A STATE witness in the Dora Siliya case has testified that cabinet ministers are not responsible for procurement processes at ministries.
Ms Siliya, 41, of house number 411 Independence Avenue, Kabulonga, who is former Minister of Communications and Transport is charged with two counts of abuse of authority of office.
Acting permanent secretary at Cabinet Office Bernard Kapasa, 44, said at the commencement of Ms Siliya’s case that a permanent secretary is in charge of administration and procurement falls under their administration. He said a cabinet minister is in charge of policy decisions only.
This is in a case in which Siliya, who is MMD Petauke Central member of Parliament, is charged with two counts of abuse of authority of office contrary to the Laws of Zambia.
“According to the Cabinet handbook, procurement powers are vested in the permanent secretary and not the minister. A minister should refer all persons who approach them on matters relating to procurement, to the permanent secretary,” Mr Kapasa said.
He said the permanent secretary, a controlling officer, is in charge of all financial and procurement obligations and not a cabinet minister.
Mr Kapasa said cabinet ministers can only advise the permanent secretary if they feel the controlling officer has made a mistake and the advice should be in writing.
He said cabinet ministers should forward their advice to an erring permanent secretary to the Secretary to the Cabinet who oversees the duties of controlling officers.
Mr Kapasa said Cabinet ministers can assume a supervisory role in a ministry if they follow government regulations  strictly.
And Siliya’s defence team which is made up of Eric Silwamba and Lubinda Linyama, objected to the prosecution’s production of two Zambia Public Procurement Authority (ZPPA) files which contained documents of the Central Tender Committee meeting held on December 5, 2008.
Mr Silwamba said the two files cannot be admitted into evidence because they contained copies and foreign documents from Thales Airs System of South Africa.

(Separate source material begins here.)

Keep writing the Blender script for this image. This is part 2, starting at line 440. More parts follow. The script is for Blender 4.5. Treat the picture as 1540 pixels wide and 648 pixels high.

This was after ZPPA board secretary Betty Sombe, who is a State witness, submitted as part of her evidence two files and minutes of the 2008 meeting.
State prosecutor Dennis Simwinga said the documents should be admitted into evidence because they are public files and Mrs Sombe told the court that she was the custodian of the files.
Chief resident magistrate Joshua Banda has reserved ruling to July 12.
It is alleged that Siliya between February 20, 2008 and April 20, 2009 in Lusaka, employed as minister of Communications and Transport, allegedly abused the authority of her office, by directing the cancellation of a duly awarded tender.
The tender was for the supply, delivery, installation and commissioning of Zambia Air Traffic Management Surveillance Radar System to Thales Air Systems of South Africa, whose implementation was frustrated and the act prejudicial to the rights or interests of the Government of the Republic of Zambia.
Particulars in the second offence are that during the same period, in breach of laid down procedure, Siliya did accept a purportedly free offer from Selex Systemi Integrati of Italy, for the repair of a radar head at Lusaka International Airport as a result of which government actually paid K1,943,932,360, an act prejudicial to the rights or interests of the government of the Republic of Zambia.